EXERCISE INSTRUCTIONS: Copy the first line of the material below and every later line through the line containing "COL = S.collection", without any other output.

---- GIVEN DATA

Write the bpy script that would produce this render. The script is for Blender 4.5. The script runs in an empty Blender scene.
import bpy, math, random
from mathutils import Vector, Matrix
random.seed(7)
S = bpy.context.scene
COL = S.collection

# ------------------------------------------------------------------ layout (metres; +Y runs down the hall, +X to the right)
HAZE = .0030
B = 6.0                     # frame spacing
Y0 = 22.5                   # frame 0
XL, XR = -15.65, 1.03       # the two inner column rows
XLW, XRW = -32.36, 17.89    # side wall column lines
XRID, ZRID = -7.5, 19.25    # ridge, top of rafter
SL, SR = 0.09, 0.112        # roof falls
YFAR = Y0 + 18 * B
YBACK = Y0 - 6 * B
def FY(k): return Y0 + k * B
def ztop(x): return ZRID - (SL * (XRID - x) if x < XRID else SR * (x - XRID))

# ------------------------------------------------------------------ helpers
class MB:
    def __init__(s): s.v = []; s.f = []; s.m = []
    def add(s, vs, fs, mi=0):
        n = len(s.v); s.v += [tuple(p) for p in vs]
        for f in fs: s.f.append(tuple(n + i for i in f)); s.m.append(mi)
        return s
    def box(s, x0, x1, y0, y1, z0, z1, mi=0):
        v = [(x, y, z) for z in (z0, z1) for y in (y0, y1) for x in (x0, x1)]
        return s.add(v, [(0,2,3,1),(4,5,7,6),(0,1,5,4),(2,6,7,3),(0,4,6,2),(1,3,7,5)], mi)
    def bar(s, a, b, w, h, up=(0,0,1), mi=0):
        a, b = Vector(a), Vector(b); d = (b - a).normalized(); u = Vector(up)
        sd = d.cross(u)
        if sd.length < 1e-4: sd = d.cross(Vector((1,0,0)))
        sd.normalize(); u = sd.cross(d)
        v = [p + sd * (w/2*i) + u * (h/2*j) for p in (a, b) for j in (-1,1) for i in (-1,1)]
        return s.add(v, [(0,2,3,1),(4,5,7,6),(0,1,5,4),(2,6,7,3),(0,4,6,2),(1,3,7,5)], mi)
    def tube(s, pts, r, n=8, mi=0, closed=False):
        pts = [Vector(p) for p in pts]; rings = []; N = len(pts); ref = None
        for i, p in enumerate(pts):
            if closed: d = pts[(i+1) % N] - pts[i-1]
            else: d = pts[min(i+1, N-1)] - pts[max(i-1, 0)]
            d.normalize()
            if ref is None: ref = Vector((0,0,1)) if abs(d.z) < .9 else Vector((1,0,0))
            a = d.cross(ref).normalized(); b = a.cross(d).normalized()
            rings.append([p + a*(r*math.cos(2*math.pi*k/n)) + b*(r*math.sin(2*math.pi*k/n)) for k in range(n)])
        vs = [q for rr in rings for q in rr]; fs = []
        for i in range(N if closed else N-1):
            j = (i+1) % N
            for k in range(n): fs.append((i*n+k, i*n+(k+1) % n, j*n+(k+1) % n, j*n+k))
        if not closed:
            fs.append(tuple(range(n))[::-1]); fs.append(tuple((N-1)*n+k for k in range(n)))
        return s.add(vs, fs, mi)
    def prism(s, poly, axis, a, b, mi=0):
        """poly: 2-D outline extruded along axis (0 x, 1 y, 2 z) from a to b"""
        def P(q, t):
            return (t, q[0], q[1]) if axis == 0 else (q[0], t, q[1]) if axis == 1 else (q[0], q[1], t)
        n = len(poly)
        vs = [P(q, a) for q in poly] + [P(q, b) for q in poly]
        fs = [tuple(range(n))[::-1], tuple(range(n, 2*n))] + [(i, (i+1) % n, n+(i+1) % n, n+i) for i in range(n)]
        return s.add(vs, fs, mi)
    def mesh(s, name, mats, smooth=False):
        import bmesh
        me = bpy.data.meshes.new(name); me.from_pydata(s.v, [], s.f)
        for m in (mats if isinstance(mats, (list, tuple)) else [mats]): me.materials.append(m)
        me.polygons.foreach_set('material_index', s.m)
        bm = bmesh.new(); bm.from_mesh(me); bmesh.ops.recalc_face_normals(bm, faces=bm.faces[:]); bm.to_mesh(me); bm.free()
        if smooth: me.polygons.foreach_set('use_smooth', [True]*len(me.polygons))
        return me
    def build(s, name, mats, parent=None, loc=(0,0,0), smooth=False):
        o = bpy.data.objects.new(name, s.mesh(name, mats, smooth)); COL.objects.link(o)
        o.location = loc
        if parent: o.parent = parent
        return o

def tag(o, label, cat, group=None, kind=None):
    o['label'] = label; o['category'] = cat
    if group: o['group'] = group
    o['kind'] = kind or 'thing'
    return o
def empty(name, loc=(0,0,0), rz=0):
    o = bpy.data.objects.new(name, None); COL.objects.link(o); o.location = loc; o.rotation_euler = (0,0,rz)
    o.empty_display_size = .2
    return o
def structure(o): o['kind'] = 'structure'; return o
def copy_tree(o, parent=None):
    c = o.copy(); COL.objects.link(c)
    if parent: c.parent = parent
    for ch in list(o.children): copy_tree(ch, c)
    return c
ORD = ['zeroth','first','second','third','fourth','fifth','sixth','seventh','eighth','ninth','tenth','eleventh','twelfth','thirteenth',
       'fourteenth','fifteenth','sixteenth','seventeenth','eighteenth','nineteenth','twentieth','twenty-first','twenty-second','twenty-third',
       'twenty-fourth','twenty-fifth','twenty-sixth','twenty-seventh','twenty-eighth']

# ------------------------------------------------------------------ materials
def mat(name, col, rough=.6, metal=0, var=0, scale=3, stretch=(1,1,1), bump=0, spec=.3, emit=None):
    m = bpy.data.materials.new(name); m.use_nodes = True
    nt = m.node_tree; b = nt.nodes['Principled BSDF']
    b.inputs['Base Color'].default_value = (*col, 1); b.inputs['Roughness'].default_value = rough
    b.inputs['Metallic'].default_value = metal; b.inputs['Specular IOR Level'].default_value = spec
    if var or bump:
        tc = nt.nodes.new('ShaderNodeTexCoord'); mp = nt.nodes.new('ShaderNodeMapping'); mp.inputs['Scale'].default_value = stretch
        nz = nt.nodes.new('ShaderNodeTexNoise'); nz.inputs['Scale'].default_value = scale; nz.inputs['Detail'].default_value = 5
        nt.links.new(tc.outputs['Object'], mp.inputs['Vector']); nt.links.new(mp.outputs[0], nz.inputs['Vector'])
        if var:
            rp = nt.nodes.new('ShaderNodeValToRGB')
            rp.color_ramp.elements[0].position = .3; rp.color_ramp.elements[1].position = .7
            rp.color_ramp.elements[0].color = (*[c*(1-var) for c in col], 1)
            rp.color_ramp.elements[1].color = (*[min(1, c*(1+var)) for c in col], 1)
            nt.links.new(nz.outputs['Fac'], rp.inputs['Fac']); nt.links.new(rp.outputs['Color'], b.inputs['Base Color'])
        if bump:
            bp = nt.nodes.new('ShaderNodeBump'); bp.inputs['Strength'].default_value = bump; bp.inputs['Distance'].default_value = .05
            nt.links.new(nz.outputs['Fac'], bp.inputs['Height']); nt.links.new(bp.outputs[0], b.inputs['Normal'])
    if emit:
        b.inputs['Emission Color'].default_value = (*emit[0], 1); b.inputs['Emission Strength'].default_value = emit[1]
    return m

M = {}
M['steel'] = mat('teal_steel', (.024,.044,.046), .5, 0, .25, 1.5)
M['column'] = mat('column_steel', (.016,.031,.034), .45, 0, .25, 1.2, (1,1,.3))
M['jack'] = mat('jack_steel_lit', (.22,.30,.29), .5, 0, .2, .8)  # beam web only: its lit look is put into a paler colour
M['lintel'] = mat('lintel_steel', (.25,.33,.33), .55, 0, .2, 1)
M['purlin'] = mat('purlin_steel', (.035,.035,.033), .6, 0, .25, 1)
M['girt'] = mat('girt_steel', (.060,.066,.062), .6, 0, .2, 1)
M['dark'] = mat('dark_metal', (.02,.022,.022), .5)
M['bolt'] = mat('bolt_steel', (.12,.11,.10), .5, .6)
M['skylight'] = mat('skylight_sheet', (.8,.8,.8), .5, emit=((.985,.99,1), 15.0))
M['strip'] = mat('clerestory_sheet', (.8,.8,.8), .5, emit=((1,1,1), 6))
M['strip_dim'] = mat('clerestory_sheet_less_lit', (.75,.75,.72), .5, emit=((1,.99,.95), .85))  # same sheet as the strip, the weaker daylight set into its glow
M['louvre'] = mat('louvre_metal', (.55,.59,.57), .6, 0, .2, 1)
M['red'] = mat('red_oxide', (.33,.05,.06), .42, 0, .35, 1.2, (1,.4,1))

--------

EXPECTED ANSWER:
Write the bpy script that would produce this render. The script is for Blender 4.5. The script runs in an empty Blender scene.
import bpy, math, random
from mathutils import Vector, Matrix
random.seed(7)
S = bpy.context.scene
COL = S.collection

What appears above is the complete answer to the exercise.